Schools are Overcrowded Anyway
Especially in the nation’s most populous state, California. Apparently in Seaside, school administrators thought that elementary school children needed a quick lesson from the school of hard knocks or that they should just die rather than someone not going through all the bullshit red tape to go home when that someone feels too awful to attend class. Read for yourself below…
“The Monterey Peninsula Unified School District in Seaside, California has just proven the age-old saying, ‘no good deed goes unpunished.’
15-year-old Marina High School student, Amanda Rouse, felt ill on her way to school last Wednesday morning, and decided to stay on her bus as it picked up elementary school students. The driver would take her home after the elementary route was finished.
However, by doing this, she didn’t follow proper procedure for leaving school grounds with her illness (checking out at the office, getting parent approval, etc.).
While the bus was driving the elementary route, the driver fell out of her seat at a sharp turn, and struck her head. The bus veered to the side and began hitting parked cars.
Rouse immediately jumped into action, hopped in the driver’s seat, applied the brakes and brought the bus to a safe stop.
So what does the school district do in response to this heroic act? Rouse was slapped with a weekend detention for ‘cutting class.’
The problem here is that years of absolute zero-tolerance thinking have left public school administrators with a very black and white attitude – no room for grey areas, no room for judging each infraction on its own merits.
Rouse should not be punished, she should be praised. School administration should waive the detention and instead thank this girl for her quick-thinking act of bravery.”
This story begs the question, don’t the drivers’ seats have seat belts?

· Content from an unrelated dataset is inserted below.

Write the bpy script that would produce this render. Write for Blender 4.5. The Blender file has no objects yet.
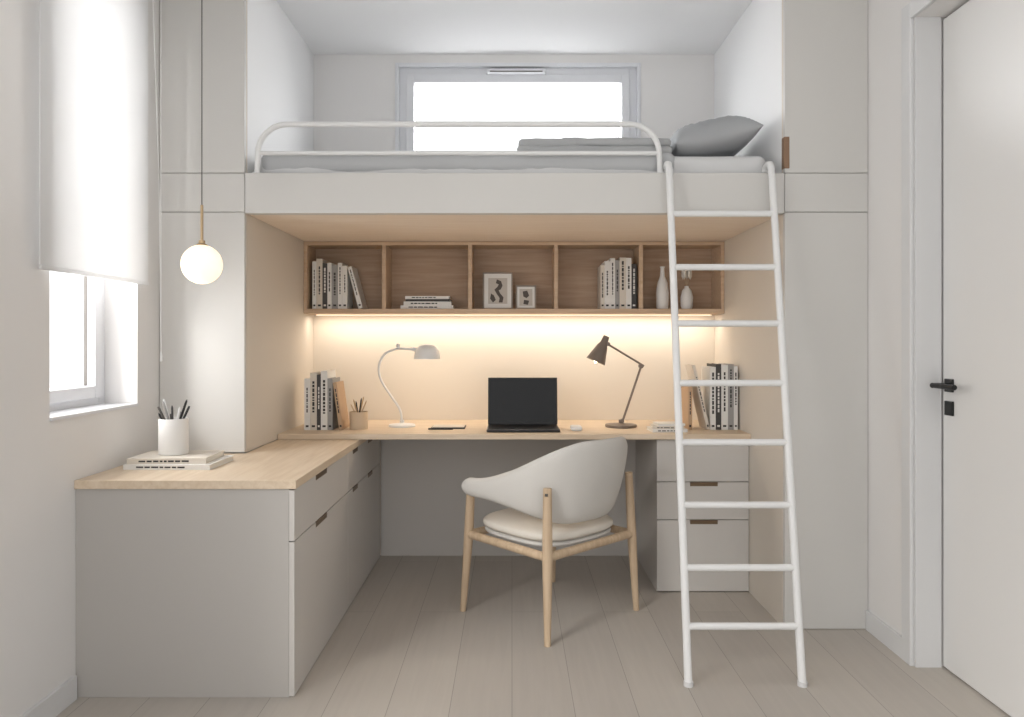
import bpy, bmesh, math, random
from mathutils import Vector, Matrix, noise
random.seed(4)
scene = bpy.context.scene
COL = scene.collection

# ---------------------------------------------------------------- helpers
def s2l(c):
    return tuple(((v/255)/12.92 if v/255 <= .04045 else ((v/255+.055)/1.055)**2.4) for v in c)

def mat(name, rgb, rough=.6, metal=0, bump=0, bscale=200, var=0, vscale=3, emit=0, spec=.4, sheen=0):
    m = bpy.data.materials.new(name); m.use_nodes = True
    nt = m.node_tree; N = nt.nodes; L = nt.links
    b = N['Principled BSDF']; c = s2l(rgb)
    b.inputs['Base Color'].default_value = (*c, 1)
    b.inputs['Roughness'].default_value = rough
    b.inputs['Metallic'].default_value = metal
    b.inputs['Specular IOR Level'].default_value = spec
    if sheen: b.inputs['Sheen Weight'].default_value = sheen
    geo = N.new('ShaderNodeNewGeometry')
    if var:
        n = N.new('ShaderNodeTexNoise'); n.inputs['Scale'].default_value = vscale; n.inputs['Detail'].default_value = 4
        r = N.new('ShaderNodeMapRange')
        r.inputs['To Min'].default_value = 1-var; r.inputs['To Max'].default_value = 1+var
        mx = N.new('ShaderNodeVectorMath'); mx.operation = 'SCALE'; mx.inputs[0].default_value = c
        L.new(geo.outputs['Position'], n.inputs['Vector']); L.new(n.outputs['Fac'], r.inputs['Value'])
        L.new(r.outputs['Result'], mx.inputs['Scale']); L.new(mx.outputs[0], b.inputs['Base Color'])
    if bump:
        n = N.new('ShaderNodeTexNoise'); n.inputs['Scale'].default_value = bscale; n.inputs['Detail'].default_value = 2
        bp = N.new('ShaderNodeBump'); bp.inputs['Strength'].default_value = bump; bp.inputs['Distance'].default_value = .002
        L.new(geo.outputs['Position'], n.inputs['Vector']); L.new(n.outputs['Fac'], bp.inputs['Height']); L.new(bp.outputs[0], b.inputs['Normal'])
    if emit:
        b.inputs['Emission Color'].default_value = (*c, 1); b.inputs['Emission Strength'].default_value = emit
    return m

def wood(name, c1, c2, axis='X', rough=.5):
    m = bpy.data.materials.new(name); m.use_nodes = True
    nt = m.node_tree; N = nt.nodes; L = nt.links; b = N['Principled BSDF']
    b.inputs['Roughness'].default_value = rough; b.inputs['Specular IOR Level'].default_value = .35
    geo = N.new('ShaderNodeNewGeometry'); mp = N.new('ShaderNodeMapping')
    sc = {'X': (1.5, 22, 22), 'Y': (22, 1.5, 22), 'Z': (22, 22, 1.5)}[axis]
    mp.inputs['Scale'].default_value = sc
    n = N.new('ShaderNodeTexNoise'); n.inputs['Scale'].default_value = 2.2; n.inputs['Detail'].default_value = 7; n.inputs['Distortion'].default_value = .6
    r = N.new('ShaderNodeValToRGB')
    r.color_ramp.elements[0].position = .3; r.color_ramp.elements[0].color = (*s2l(c1), 1)
    r.color_ramp.elements[1].position = .7; r.color_ramp.elements[1].color = (*s2l(c2), 1)
    L.new(geo.outputs['Position'], mp.inputs['Vector']); L.new(mp.outputs[0], n.inputs['Vector'])
    L.new(n.outputs['Fac'], r.inputs['Fac']); L.new(r.outputs[0], b.inputs['Base Color'])
    bp = N.new('ShaderNodeBump'); bp.inputs['Strength'].default_value = .08; bp.inputs['Distance'].default_value = .001
    L.new(n.outputs['Fac'], bp.inputs['Height']); L.new(bp.outputs[0], b.inputs['Normal'])
    return m

def link(o, parent=None):
    COL.objects.link(o)
    if parent is not None: o.parent = parent
    return o

def empty(name):
    e = bpy.data.objects.new(name, None); e.empty_display_size = .1
    COL.objects.link(e); return e

def from_bm(name, bm, m, parent=None, smooth=False):
    me = bpy.data.meshes.new(name)
    bmesh.ops.recalc_face_normals(bm, faces=bm.faces)
    bm.to_mesh(me); bm.free()
    for mm in (m if isinstance(m, (list, tuple)) else [m]): me.materials.append(mm)
    if smooth:
        for p in me.polygons: p.use_smooth = True
    return link(bpy.data.objects.new(name, me), parent)

def bm_box(bm, x0, x1, y0, y1, z0, z1, mi=0, M=None):
    vs = [Vector((x, y, z)) for x in (x0, x1) for y in (y0, y1) for z in (z0, z1)]
    if M: vs = [M @ v for v in vs]
    v = [bm.verts.new(p) for p in vs]
    for f in ((0,1,3,2),(4,6,7,5),(0,4,5,1),(2,3,7,6),(0,2,6,4),(1,5,7,3)):
        bm.faces.new([v[i] for i in f]).material_index = mi

def bevel(o, w, seg=2):
    if w:
        b = o.modifiers.new('bevel', 'BEVEL'); b.width = w; b.segments = seg; b.limit_method = 'ANGLE'
    return o

def box(name, x0, x1, y0, y1, z0, z1, m, parent=None, bev=.0015):
    bm = bmesh.new(); bm_box(bm, x0, x1, y0, y1, z0, z1)
    return bevel(from_bm(name, bm, m, parent), bev)

def boxes(name, lst, m, parent=None, bev=.0015):
    bm = bmesh.new()
    for b in lst: bm_box(bm, *b)
    return bevel(from_bm(name, bm, m, parent), bev)

def catmull(pts, n=8):
    P = [Vector(p) for p in pts]; P = [2*P[0]-P[1]] + P + [2*P[-1]-P[-2]]
    out = []
    for i in range(1, len(P)-2):
        for k in range(n):
            t = k/n
            out.append(.5*((2*P[i]) + (-P[i-1]+P[i+1])*t + (2*P[i-1]-5*P[i]+4*P[i+1]-P[i+2])*t*t + (-P[i-1]+3*P[i]-3*P[i+1]+P[i+2])*t**3))
    out.append(P[-2]); return out

def tube(name, pts, r, m, parent=None, smooth=False, seg=14, flat=1.0):
    """sweep a round section along pts; r scalar or list"""
    P = catmull(pts) if smooth else [Vector(p) for p in pts]
    n = len(P)
    if isinstance(r, (list, tuple)):
        R = []
        for i in range(n):
            f = i/(n-1)*(len(r)-1); a = min(int(f), len(r)-2); R.append(r[a]+(r[a+1]-r[a])*(f-a))
    else: R = [r]*n
    bm = bmesh.new(); rings = []
    T0 = (P[1]-P[0]).normalized(); up = Vector((0,0,1)) if abs(T0.z) < .9 else Vector((0,1,0))
    nrm = (up - T0*up.dot(T0)).normalized()
    for i in range(n):
        T = ((P[min(i+1,n-1)]-P[max(i-1,0)])).normalized()
        nrm = (nrm - T*nrm.dot(T)).normalized(); b = T.cross(nrm)
        rings.append([bm.verts.new(P[i] + (nrm*math.cos(a)*flat + b*math.sin(a))*R[i]) for a in [2*math.pi*k/seg for k in range(seg)]])
    for i in range(n-1):
        for k in range(seg):
            bm.faces.new((rings[i][k], rings[i][(k+1)%seg], rings[i+1][(k+1)%seg], rings[i+1][k]))
    bm.faces.new(rings[0][::-1]); bm.faces.new(rings[-1])
    o = from_bm(name, bm, m, parent, True)
    e = o.modifiers.new('es', 'EDGE_SPLIT'); e.split_angle = math.radians(50)
    return o

def lathe(name, prof, loc, m, parent=None, rot=None, seg=40, split=40):
    bm = bmesh.new(); rings = []
    M = Matrix.Translation(loc) @ (rot.to_4x4() if rot else Matrix.Identity(4))
    for r, z in prof:
        if r < 1e-6: rings.append([bm.verts.new(M @ Vector((0,0,z)))])
        else: rings.append([bm.verts.new(M @ Vector((r*math.cos(2*math.pi*k/seg), r*math.sin(2*math.pi*k/seg), z))) for k in range(seg)])
    for a, b in zip(rings, rings[1:]):
        if len(a) == 1 and len(b) == 1: continue
        for k in range(seg):
            k2 = (k+1) % seg
            if len(a) == 1: bm.faces.new((a[0], b[k], b[k2]))
            elif len(b) == 1: bm.faces.new((a[k], a[k2], b[0]))
            else: bm.faces.new((a[k], a[k2], b[k2], b[k]))
    o = from_bm(name, bm, m, parent, True)
    e = o.modifiers.new('es', 'EDGE_SPLIT'); e.split_angle = math.radians(split)
    return o

def soft_box(name, x0, x1, y0, y1, z0, z1, r, m, parent=None, amp=.006, freq=6, cuts=(70,30,10), seed=0, flat_bottom=True):
    c = Vector(((x0+x1)/2,(y0+y1)/2,(z0+z1)/2)); h = Vector(((x1-x0)/2,(y1-y0)/2,(z1-z0)/2))
    bm = bmesh.new(); cache = {}
    def V(i,j,k):
        key = (i,j,k)
        if key not in cache:
            p = Vector([(2*t/n-1) for t, n in zip(key, cuts)])
            p = Vector([math.copysign(1-(1-abs(t))**1.5, t)*hh for t, hh in zip(p, h)])
            q = Vector([max(-(hh-r), min(hh-r, t)) for t, hh in zip(p, h)])
            d = p-q
            nn = d.normalized() if d.length > 1e-9 else Vector((0,0,0))
            p = q + nn*r if d.length > 1e-9 else p
            w = p+c
            f = noise.noise(Vector((w.x*freq, w.y*freq, w.z*freq*1.4+seed)))
            f2 = abs(noise.noise(Vector((w.x*freq*2.3+w.z*4, w.y*freq*1.2, w.z*freq*.8+seed+9))))
            s = 0 if (flat_bottom and w.z < z0+.02) else 1
            cache[key] = bm.verts.new(w + nn*(f*amp - f2*amp*1.0)*s)
        return cache[key]
    nx, ny, nz = cuts
    for i in range(nx):
        for j in range(ny):
            for k in (0, nz): bm.faces.new((V(i,j,k),V(i+1,j,k),V(i+1,j+1,k),V(i,j+1,k)))
    for i in range(nx):
        for k in range(nz):
            for j in (0, ny): bm.faces.new((V(i,j,k),V(i+1,j,k),V(i+1,j,k+1),V(i,j,k+1)))
    for j in range(ny):
        for k in range(nz):
            for i in (0, nx): bm.faces.new((V(i,j,k),V(i,j+1,k),V(i,j+1,k+1),V(i,j,k+1)))
    return from_bm(name, bm, m, parent, True)

# ---------------------------------------------------------------- materials
M_wall = mat('wall_paint', (227,225,223), .85, bump=.05, bscale=300, var=.01)
M_ceil = mat('ceiling_paint', (238,238,238), .9)
M_back = mat('niche_paint', (228,219,206), .8, bump=.05, bscale=300)
M_lam  = mat('cabinet_laminate', (201,197,192), .5, var=.008)
M_lam2 = mat('cabinet_door', (207,205,201), .5, var=.008)
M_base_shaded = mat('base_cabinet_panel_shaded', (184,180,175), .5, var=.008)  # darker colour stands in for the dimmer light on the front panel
M_side = mat('niche_side_panel', (216,208,197), .6, var=.008)
M_gap  = mat('dark_grey_detail', (96,92,88), .8)  # plain dark grey for seals, vent slot, cord, pencils and pin
M_under= wood('loft_underside', (234,219,202), (241,228,213), 'X', .6)
M_trim = mat('trim_white', (216,216,216), .45)
M_door = mat('door_white', (225,224,222), .4)
M_pvc  = mat('window_pvc', (222,223,226), .3)
M_oakX = wood('oak_counter', (210,189,163), (224,206,183), 'X')
M_oakY = wood('oak_counter_y', (210,189,163), (224,206,183), 'Y')
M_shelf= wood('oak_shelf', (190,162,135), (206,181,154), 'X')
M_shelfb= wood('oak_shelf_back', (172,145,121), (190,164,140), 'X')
M_leg  = wood('ash_leg', (184,159,132), (202,180,152), 'Z')
M_bronze = mat('bronze_pull', (112,94,74), .4, metal=.5)
M_white= mat('white_powder_coat', (228,228,227), .35)
M_black= mat('black_metal', (24,24,24), .4, metal=.0)
M_screen= mat('laptop_screen', (10,10,11), .25, spec=.3)
M_alu  = mat('laptop_aluminium', (60,60,62), .35, metal=.7)
M_uph  = mat('boucle_fabric', (205,202,197), 1.0, bump=.8, bscale=260, spec=.08)
M_cush = mat('cushion_fabric', (218,212,202), 1.0, bump=.4, bscale=400, spec=.08)
M_sheet= mat('bed_sheet', (214,214,214), .95, bump=.2, bscale=700, spec=.1)
M_duvet= mat('duvet_grey', (188,189,190), .95, bump=.3, bscale=600, spec=.1)
M_fold = mat('blanket_grey', (174,175,176), .95, bump=.4, bscale=400, spec=.1)
M_pil  = mat('pillow_grey', (170,172,174), .95, bump=.3, bscale=600, spec=.1)
M_ceram= mat('white_ceramic', (228,226,223), .35)
M_taupe= mat('taupe_enamel', (122,110,100), .4)
M_brass= mat('brushed_brass', (190,165,130), .35, metal=.8)
M_globe= mat('opal_glass_globe', (255,238,212), .3, emit=.75)
M_led  = mat('led_strip', (255,238,210), .5, emit=.9)
M_bulb = mat('warm_bulb', (255,220,170), .5, emit=3)
M_paper= mat('book_pages', (232,228,218), .9)
M_ink  = mat('book_ink', (60,58,58), .8)
B = [mat('book_white', (228,226,222), .6), mat('book_grey', (160,158,156), .6), mat('book_dark', (70,68,68), .6),
     mat('book_cream', (214,206,194), .6), mat('book_tan', (190,160,130), .6)]
M_cup_w= mat('cup_wood', (206,186,160), .6)
M_leather = mat('leather_tab', (140,112,90), .6)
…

Forget it, obviously this bunch of school administrators is more concerned with students following the rules than its own employees, since the driver should have been buckled up and the student rewarded for saving lives. Who do I blame? The administrators? Hardly, these people are harmless numbskulls who are content with their meaningless authority and pithy ability to enforce their authority. Most would be likely too weak to even challenge the student if she were to refuse to show up for her “breakfast club” session. No, I blame the limp wristed judges who have allowed their greedy lawyer buddies to turn our legal system into the ultimate get rich quick scheme. This has turned school systems along with many other well intended functions and institutions into a brainless, mindless hell scape of no-man’s-land between the opposing forces of legal liability and the pathetically redundant, burdensome, ridiculous, politically correct, and often contradictory code of rules, which are so powerful and almighty, that you cannot break them, apparently not even to actually save the life of some little kids. Why? Because those are the rules. Don’t question them. We might get sued if we allow you to break those rules. Who else do I blame? Pussies. In this case, if this teenager’s parents or legal guardians allow her to serve that detention, they are even more to blame than anyone on any school board or any courtroom. People like that allow themselves to be bullied and hasten autocracy. If you cherish freedom, every once in awhile, you’ve just got to bow up and use a little bit of it.